Story one.
Dear politician, do you think people should knowingly assist others in breaking the law? What, you say ‘no they shouldn’t’? Hold the front page, I’ve got a scoop!
Story two.
Dear politician, might you want to lead your party one day? What, you might!? Hold the front page again. This is an amazing scoop discovering a politician who would fancy leading their party.
Story three.
Dear politician, if there is another hung Parliament, would you take the same approach as you did to the last one? What, you would? OMG! Someone saying they would do the same thing again! Unthinkable! Damn that front page, hold it once again.

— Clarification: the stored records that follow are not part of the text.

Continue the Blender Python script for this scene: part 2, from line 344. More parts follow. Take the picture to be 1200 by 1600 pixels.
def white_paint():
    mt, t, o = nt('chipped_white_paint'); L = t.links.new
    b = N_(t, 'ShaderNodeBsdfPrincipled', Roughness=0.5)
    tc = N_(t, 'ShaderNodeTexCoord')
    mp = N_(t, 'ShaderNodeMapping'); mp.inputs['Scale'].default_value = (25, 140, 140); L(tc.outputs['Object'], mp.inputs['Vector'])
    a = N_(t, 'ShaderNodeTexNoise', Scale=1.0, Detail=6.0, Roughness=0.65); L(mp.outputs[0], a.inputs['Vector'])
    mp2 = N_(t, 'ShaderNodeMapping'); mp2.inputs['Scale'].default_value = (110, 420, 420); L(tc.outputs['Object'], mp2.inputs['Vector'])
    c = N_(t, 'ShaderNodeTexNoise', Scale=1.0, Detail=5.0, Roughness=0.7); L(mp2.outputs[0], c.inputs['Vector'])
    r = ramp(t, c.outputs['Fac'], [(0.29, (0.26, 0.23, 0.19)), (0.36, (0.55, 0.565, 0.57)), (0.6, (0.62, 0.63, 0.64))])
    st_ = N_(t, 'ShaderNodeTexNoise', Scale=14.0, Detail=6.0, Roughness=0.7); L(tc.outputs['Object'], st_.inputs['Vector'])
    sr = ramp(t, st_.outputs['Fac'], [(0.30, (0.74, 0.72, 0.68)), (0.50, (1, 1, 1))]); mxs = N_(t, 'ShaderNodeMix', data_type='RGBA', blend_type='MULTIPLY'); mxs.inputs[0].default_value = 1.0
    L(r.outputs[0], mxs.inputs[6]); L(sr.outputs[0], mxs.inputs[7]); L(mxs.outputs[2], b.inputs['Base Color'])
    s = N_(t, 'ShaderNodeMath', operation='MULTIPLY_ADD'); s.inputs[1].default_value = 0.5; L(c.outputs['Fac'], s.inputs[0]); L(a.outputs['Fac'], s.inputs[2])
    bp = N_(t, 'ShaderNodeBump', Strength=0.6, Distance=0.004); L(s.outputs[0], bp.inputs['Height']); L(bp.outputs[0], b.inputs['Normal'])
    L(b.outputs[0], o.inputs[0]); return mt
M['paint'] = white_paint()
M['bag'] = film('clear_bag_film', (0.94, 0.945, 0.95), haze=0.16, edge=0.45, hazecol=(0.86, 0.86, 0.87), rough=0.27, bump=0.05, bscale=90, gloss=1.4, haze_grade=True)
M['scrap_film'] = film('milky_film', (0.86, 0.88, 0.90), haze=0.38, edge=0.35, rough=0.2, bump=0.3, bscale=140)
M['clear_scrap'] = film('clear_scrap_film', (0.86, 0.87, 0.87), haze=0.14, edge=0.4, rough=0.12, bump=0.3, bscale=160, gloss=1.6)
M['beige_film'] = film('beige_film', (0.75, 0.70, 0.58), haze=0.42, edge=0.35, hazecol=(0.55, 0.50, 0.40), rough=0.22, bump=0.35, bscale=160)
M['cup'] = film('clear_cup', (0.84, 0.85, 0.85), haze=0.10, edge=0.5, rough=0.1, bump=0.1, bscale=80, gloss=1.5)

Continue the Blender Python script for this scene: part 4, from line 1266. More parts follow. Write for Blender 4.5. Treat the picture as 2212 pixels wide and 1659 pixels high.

If nothing else David Gauke, Vince Cable and Nick Clegg have demonstrated how stating the blindingly obvious often counts as news in the weird world of political reports. Of course all three could have chosen their words differently (especially Vince Cable); they are no novices when it comes to the news.
But next time you bemoan a politician not giving the obvious straight answer to a question, don’t blame them too much. Just look what happens when they do state the obvious.
* Mark Pack is Party President and Co-leader of the party. He is editor of Liberal Democrat Newswire.
5 Comments
*applause*
Lol! Spot on!
This illustrates precisely why politicians often answers to journalists’ questions that seem evasive. Often senior MPs tie themselves in knots answering that question about whether they might one day want to lead their party; story two, above, explains why … the media will make a mountain out of a molehill if they are just honest.
My answer to the first question would be YES – if it was a matter of conscience, other routes of opposition had been tried or were very obviously a waste of time, and my best analysis of the consequences of breaking the law – including encouragement to other people to break it for less good reasons – left me convinced it was worth it. Otherwise you are saying that no campaign of civil disobedience can ever be justified. You would be condemning people who sheltered escaped slaves in the U.S.A. before the Civil War, condemning people who violently resisted the early 1940s governments of France and Norway and condemning Nick Clegg for promising not to obey the law on identity cards if they were introduced.
The print media in this country are a worse scourge than politicians by a long shot. I almost feel sorry for politicians. The media are engaged in a constant campaign to ignore serious issues and talk about absolute trivia just because it is easier for them to do so. 90% of journalists have no conscience or intelligence and are deliberately inspiring to lower the tone of public life. They make me sick.